Sunday, December 22, 2013
Second year Day 365 - Friday December 13, 2013
I can hardly believe we are at the last day of the second year! In some ways it seems like it was a lifetime ago that the wreck happened. Life has certainly been different for the entire family since the wreck; I guess that will always be true and perhaps not in a bad way. Not that I want to be philosophical at this point, but we all have our nightmares and we all have to find a way to get through our struggles. Sometimes other peoples struggles seem hard, but the struggles we personally face are the real measure of who and what we are. We all have the ability to handle whatever is thrown our way. Sometimes we struggle trying to find our way to the top of the water again, after we've been "thrown overboard in a raging storm" but in the end we do it.
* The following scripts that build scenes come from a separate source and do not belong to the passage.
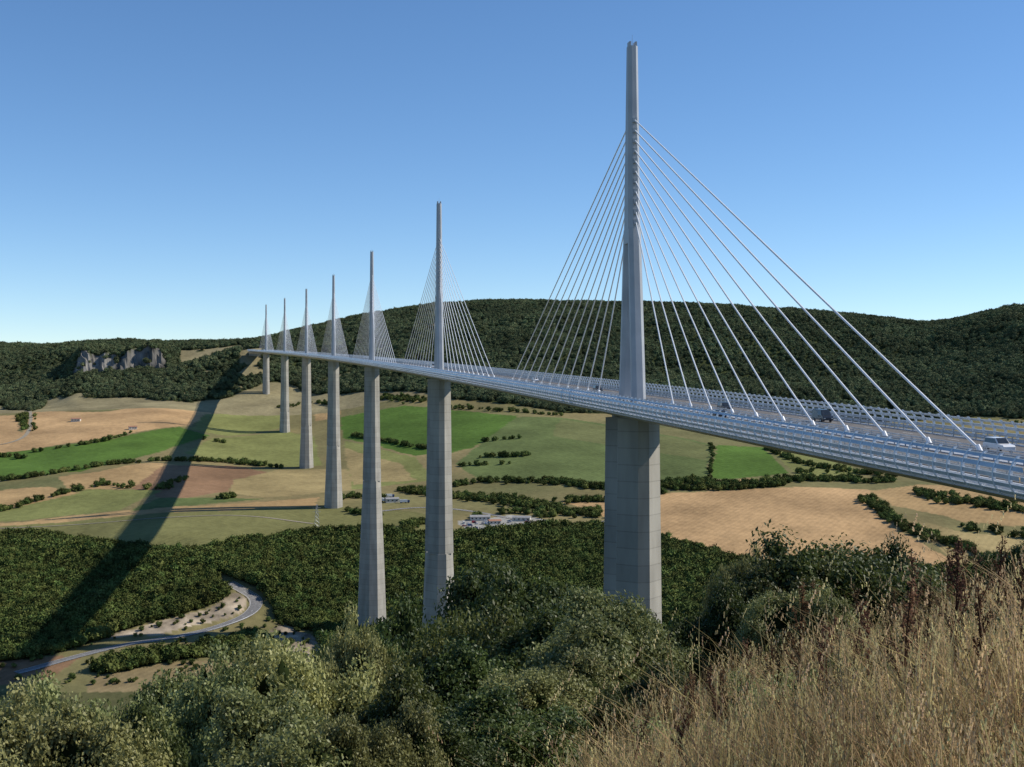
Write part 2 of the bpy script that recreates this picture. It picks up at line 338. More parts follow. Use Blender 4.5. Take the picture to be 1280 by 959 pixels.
def crown(name,ells,nclump,nleaf,csize,lsize,mats,trunk_h,seed,coresub=3,core=.78,limbs=True,corem=1):
    r=np.random.default_rng(seed); n=0
    E=np.array(ells,float); wgt=E[:,3]*E[:,4]; wgt/=wgt.sum()
    cc=[];co=[]
    while len(cc)<nclump:
        e=E[r.choice(len(E),p=wgt)]; d=r.normal(size=3); d/=np.linalg.norm(d)
        if d[2]<-.55: continue
        p=e[:3]+d*e[3:6]*(r.uniform(.78,1.2))
        q=((p-E[:,:3])/E[:,3:6]); 
        if ((q**2).sum(1)<.55).any(): continue
        cc.append(p); co.append(d)
    cc=np.array(cc);co=np.array(co); cb=r.uniform(0,1,len(cc)); cs=.45+1.1*r.random(len(cc))**1.5
    pr=cs**2; pr/=pr.sum()
    k=r.choice(len(cc),size=nleaf,p=pr)
    off=r.normal(size=(nleaf,3)); off/=np.linalg.norm(off,axis=1)[:,None]; rad=csize*r.uniform(.2,1.3,nleaf)*cs[k]
    st=1+.5*r.random((len(cc),3)); 
    P=cc[k]+off*rad[:,None]*st[k]*np.array([1,1,.8])
    nrm=off*.45+co[k]*.25+r.normal(size=(nleaf,3))*.7+np.array([0,0,.3]); nrm/=np.linalg.norm(nrm,axis=1)[:,None]
    a=np.cross(nrm,r.normal(size=(nleaf,3))); a/=np.linalg.norm(a,axis=1)[:,None]; bb=np.cross(nrm,a)
    L=lsize*r.uniform(.6,1.3,nleaf)[:,None]
    vs=np.stack([P-a*L,P-bb*L*.55+a*L*.1,P+a*L,P+bb*L*.55+a*L*.1],1).reshape(-1,3)
    shade=np.clip(.5*cb[k]+.5*r.random(nleaf),0,1)
    mb_v=[vs]; faces=[np.arange(nleaf*4).reshape(-1,4)]; n=nleaf*4
    me=bpy.data.meshes.new(name)
    polys=[tuple(f) for f in faces[0].tolist()]; mi=[0]*nleaf; shl=shade.tolist()
    iv,if_=(IV3,IF3) if coresub==3 else (IV2,IF2)
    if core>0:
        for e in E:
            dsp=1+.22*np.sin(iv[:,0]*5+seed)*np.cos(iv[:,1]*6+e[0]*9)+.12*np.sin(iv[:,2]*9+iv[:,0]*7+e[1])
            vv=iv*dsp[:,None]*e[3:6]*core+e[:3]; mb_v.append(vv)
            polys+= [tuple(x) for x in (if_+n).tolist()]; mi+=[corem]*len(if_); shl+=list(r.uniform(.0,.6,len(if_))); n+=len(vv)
    mb=MB()
    cen=E[:,:3].mean(0)
    if trunk_h>0:
        mb.tube([(0,0,-.3),(0.05*cen[0],.05*cen[1],trunk_h*.5),(cen[0]*.5,cen[1]*.5,max(trunk_h,cen[2]*.8))],[.06*trunk_h+.03*csize,.045*trunk_h,.03*trunk_h],6,0)
        if limbs:
            for e in E: mb.tube([(0,0,trunk_h*.55),(e[0]*.5,e[1]*.5,(e[2]+trunk_h*.55)*.5),tuple(e[:3])],[.03*trunk_h,.02*trunk_h,.008*trunk_h],5,0)
        mb_v.append(np.array([tuple(v) for v in mb.v])); polys+= [tuple(i+n for i in f) for f in mb.f]; mi+=[2]*len(mb.f); shl+=[.5]*len(mb.f)
    me.from_pydata(np.concatenate(mb_v).tolist(),[],polys); me.update()
    at=me.attributes.new('shade','FLOAT','FACE'); at.data.foreach_set('value',np.array(shl,np.float32))
    for m in mats: me.materials.append(m)
    me.polygons.foreach_set('material_index',mi)
    return me
def hidden_coll(name,meshes):
    c=bpy.data.collections.new(name)
    for i,me in enumerate(meshes):
        o=bpy.data.objects.new(me.name,me); c.objects.link(o)
    return c
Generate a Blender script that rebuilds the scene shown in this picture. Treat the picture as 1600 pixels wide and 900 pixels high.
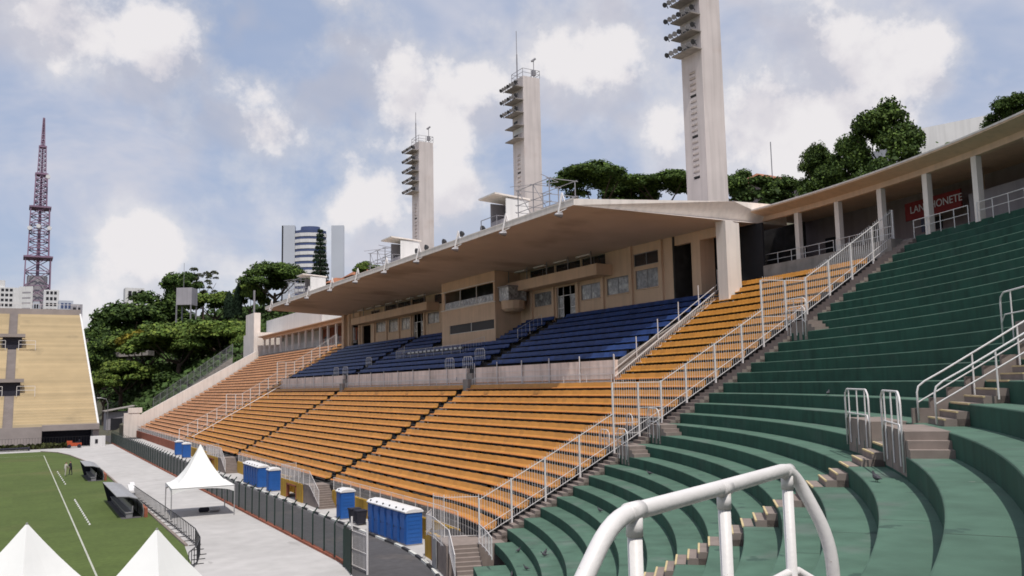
import bpy, math, random
from mathutils import Vector, Matrix
import numpy as np

# ---------------------------------------------------------------- scene, camera, light
for o in list(bpy.data.objects): bpy.data.objects.remove(o)
S = bpy.context.scene
COL = S.collection
rad, sin, cos, pi = math.radians, math.sin, math.cos, math.pi
rng = random.Random(7)

HC = 10.3
cam_d = bpy.data.cameras.new('camera'); cam = bpy.data.objects.new('camera', cam_d); COL.objects.link(cam)
cam_d.sensor_width = 36; cam_d.lens = 36 * 1340 / 1600; cam_d.clip_start = 0.1; cam_d.clip_end = 20000
# world axes: X = across (towards the stand), Y = along the stand, Z up
rt = Vector((0.8675, -0.4970, -0.0196)); fw = Vector((0.4959, 0.8612, 0.1119)); rt.normalize(); fw.normalize()
rt = (rt - fw * rt.dot(fw)).normalized(); up = rt.cross(fw)
cam.matrix_world = Matrix(((rt.x, up.x, -fw.x, 0), (rt.y, up.y, -fw.y, 0), (rt.z, up.z, -fw.z, HC), (0, 0, 0, 1)))
S.camera = cam

SUN = Vector((-0.10, -0.47, 1.0)).normalized()      # towards the sun
sd = bpy.data.lights.new('sun', 'SUN'); sd.energy = 3.8; sd.angle = rad(0.6); sd.color = (1.0, 0.95, 0.87)
so = bpy.data.objects.new('sun', sd); COL.objects.link(so); so.rotation_euler = SUN.to_track_quat('Z', 'Y').to_euler()

S.view_settings.view_transform = 'Standard'; S.view_settings.look = 'None'; S.view_settings.gamma = 1.0
S.view_settings.exposure = 0.0
S.cycles.filter_width = 1.7
S.render.resolution_x = 1024; S.render.resolution_y = 576

W = bpy.data.worlds.new('World'); S.world = W; W.use_nodes = True
nt = W.node_tree; nt.nodes.clear(); N = nt.nodes.new; L = nt.links.new
def wmath(op, a, b=None, c=None, clamp=False):
    n = N('ShaderNodeMath'); n.operation = op; n.use_clamp = clamp
    for i, v in enumerate((a, b, c)):
        if v is None: continue
        if isinstance(v, (int, float)): n.inputs[i].default_value = v
        else: L(v, n.inputs[i])
    return n.outputs[0]
def wramp(x, lo, hi):
    n = N('ShaderNodeMapRange'); n.interpolation_type = 'SMOOTHSTEP'; L(x, n.inputs[0])
    n.inputs[1].default_value = lo; n.inputs[2].default_value = hi; return n.outputs[0]
sky = N('ShaderNodeTexSky'); sky.sky_type = 'NISHITA'; sky.sun_disc = False
sky.sun_elevation = math.asin(SUN.z); sky.sun_rotation = math.atan2(SUN.x, SUN.y) % (2 * pi)
sky.altitude = 700; sky.air_density = 1.0; sky.dust_density = 2.0; sky.ozone_density = 1.6
bg1 = N('ShaderNodeBackground'); bg1.inputs[1].default_value = 0.105; L(sky.outputs[0], bg1.inputs[0])
tc = N('ShaderNodeTexCoord'); sep = N('ShaderNodeSeparateXYZ'); L(tc.outputs['Generated'], sep.inputs[0])
zc = wmath('MAXIMUM', sep.outputs[2], 0.0)
den = wmath('ADD', zc, 0.30)
cmb = N('ShaderNodeCombineXYZ'); L(wmath('DIVIDE', sep.outputs[0], den), cmb.inputs[0]); L(wmath('DIVIDE', sep.outputs[1], den), cmb.inputs[1])
L(wmath('MULTIPLY', zc, 1.2), cmb.inputs[2])
def wnoise(vec, scale, detail=7, rough=0.55, off=(0, 0, 0), dist=0.0):
    m = N('ShaderNodeMapping'); L(vec, m.inputs[0]); m.inputs[1].default_value = off
    n = N('ShaderNodeTexNoise'); n.inputs['Scale'].default_value = scale; n.inputs['Detail'].default_value = detail
    n.inputs['Roughness'].default_value = rough; n.inputs['Distortion'].default_value = dist; L(m.outputs[0], n.inputs['Vector'])
    return n.outputs[0]
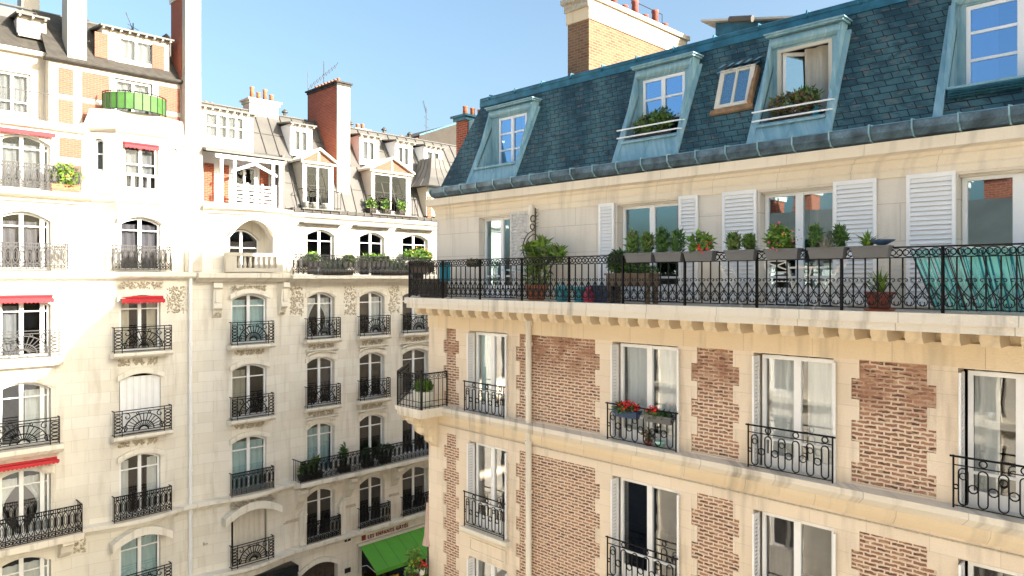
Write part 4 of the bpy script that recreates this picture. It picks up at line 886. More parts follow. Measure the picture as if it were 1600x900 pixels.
for x in (15.95, (Bc[1][1]+Bc[2][0])/2, (Bc[2][1]+Bc[3][0])/2, 24.0):
    mb = MB(); mb.sweep([-.17, .17], [(0, -9.4), (-.62, -9.4), (-.64, -9.55), (-.45, -9.65), (-.36, -9.95), (-.2, -10.1), (-.12, -10.3), (0, -10.4)]); mb.tube([(-.2, -.38, -9.6), (.2, -.38, -9.6)], .1, 8); BB.part('console', mb, ['pale_trim'], (x, 0, 0))
archband(BB, 12.6, 14.6, 0, -9.72, .45, .32, .32, .25, 'pale_trim'); carve(BB, 12.7, 14.5, -9.5, -9.3, 40, .34)
archband(BA, 8.35, 10.1, 0, -9.72, .4, .3, .3, .2, 'pale_trim')
for a, b in ((Bc[1][1]+.25, Bc[2][0]-.25), (Bc[2][1]+.25, Bc[3][0]-.25), (14.75, 16.1), (11.7, 12.3)):
    mb = MB(); mb.box(a, b, -.05, .02, -10.9, -10.83).box(a, b, -.03, .02, -10.83, -10.78); BB.part('string_course', mb, ['carved_stone'])
BB.part('string_course', MB().sweep(fseg(XJ+.01, 27.5, .3), [(.05, -12.36), (-.1, -12.36), (-.16, -12.26), (-.38, -12.2), (-.38, -12.06), (.05, -12.02)], bow), ['pale_trim'])
BA.part('string_course', MB().sweep(fseg(-3, XJ-.01, .3), [(.05, -12.36), (-.1, -12.36), (-.16, -12.26), (-.38, -12.2), (-.38, -12.06), (.05, -12.02)], bow), ['pale_trim'])
for x in (Bc[1][0]-.3, Bc[1][1]+.3):
    mb = MB(); mb.box(-.15, .15, -.22, 0, 0, 1.35).prism([(-.2, 1.35), (.2, 1.35), (0, 1.75)], -.26, 0); BB.part('pilaster', mb, ['pale_trim'], (x, 0, -12.02))
archband(BB, dcx-.95, dcx+.95, 0, -13.1, .42, .24, .1, .12)
mb = MB(); mb.box(dcx-.95, dcx+.95, .25, .32, -16.9, -12.95); mb.box(dcx-.03, dcx+.03, .2, .26, -16.9, -12.95)
for q in (-.75, -.45, .15, .45): mb.box(dcx+q, dcx+q+.24, .21, .26, -16.5, -13.6)
BB.part('street_door', mb, ['dark_wood'])
# shop fronts
mb = MB(); q = sheet(rect(11.7, 15.6, -16.9, -12.62), [rect(12.1, 13.6, -16.3, -13.6), rect(13.9, 15.3, -16.3, -13.6)], -.62, -.5); mb.add(q.v, q.f); mb.box(11.7, 15.6, -.7, 0, -12.9, -12.62); BB.part('shop_front', mb, ['black_paint'], label='black painted timber shop front')
mb = MB(); mb.box(12.05, 15.35, -.56, -.55, -16.3, -13.6); BB.part('shop_window', mb, ['dim_glass'])
mb = MB(); q = sheet(rect(19.3, 23.3, -16.6, -12.8), [rect(19.5, 20.9, -16.2, -13.2), rect(21.2, 23.1, -16.2, -13.2)], .1, .2); mb.add(q.v, q.f); BB.part('shop_front', mb, ['black_paint'], label='dark shop front under the green awning')
mb = MB(); mb.box(19.4, 23.2, .14, .15, -16.3, -13.1); BB.part('shop_window', mb, ['dim_glass'])
xa0 = sB(560); xa1 = xa0+4.3
mb = MB(); zt = -12.86; mb.add([(xa0, -.12, zt), (xa1, -.12, zt), (xa1, -1.5, zt-.85), (xa0, -1.5, zt-.85), (xa0, -.12, zt-.02), (xa1, -.12, zt-.02), (xa1, -1.5, zt-.87), (xa0, -1.5, zt-.87)], [(0,3,2,1), (4,5,6,7), (0,1,5,4), (2,3,7,6), (1,2,6,5), (3,0,4,7)])
mb.add([(xa0, -1.5, zt-.86), (xa1, -1.5, zt-.86), (xa1, -1.51, zt-1.02), (xa0, -1.51, zt-1.02)], [(0,1,2,3)]); aw = BB.part('awning', mb, ['green_canvas'], label='bright green shop awning')
mb = MB(); mb.box(xa0-.1, xa1+.1, -.2, 0, zt, zt+.12); mb.box(xa0-.08, xa0-.03, -.1, -.04, zt-1.3, zt)
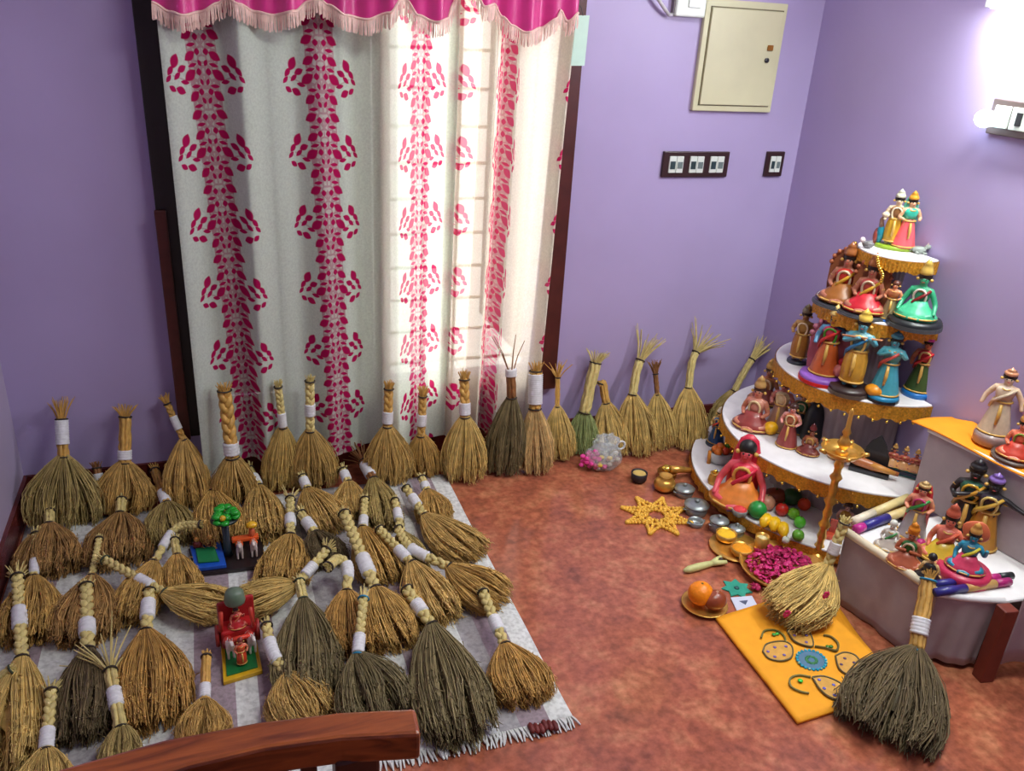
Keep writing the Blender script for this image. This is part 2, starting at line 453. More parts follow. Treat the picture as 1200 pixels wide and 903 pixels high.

Hopefully we come through the storm having learned something, but definitely we will have changed and hopefully for the better. Hopefully we come out of our struggles full of love, gratitude and forgiveness. Hopefully we continue our journey, fortified and ready to face the next storm. Perhaps we have to time out a little while to gather strength again, but life will go on either way. Ready or not, life continues forward. It was with great sadness today that I had to cancel our trip to Utah and cancel Bridgett's party. Stephany is too sick to travel. Mark offered to stay home with her, but the roads are not good and I just couldn't face driving them alone with Bridgett. Plus, it would take a long time because I go slow on bad roads! I sadly sent out texts to everyone that we had invited, because I couldn't face talking to everyone without crying. I had a good cry about it this evening. I was really looking forward to tomorrow; it seemed like such a positive way to spend the day. Overall I've been doing much better than last year and I think the party was a big part of that. I cried on Mark's shoulder for a while, then I called Jenn and cried to her. What a baby I am! But I did feel better after a good cry.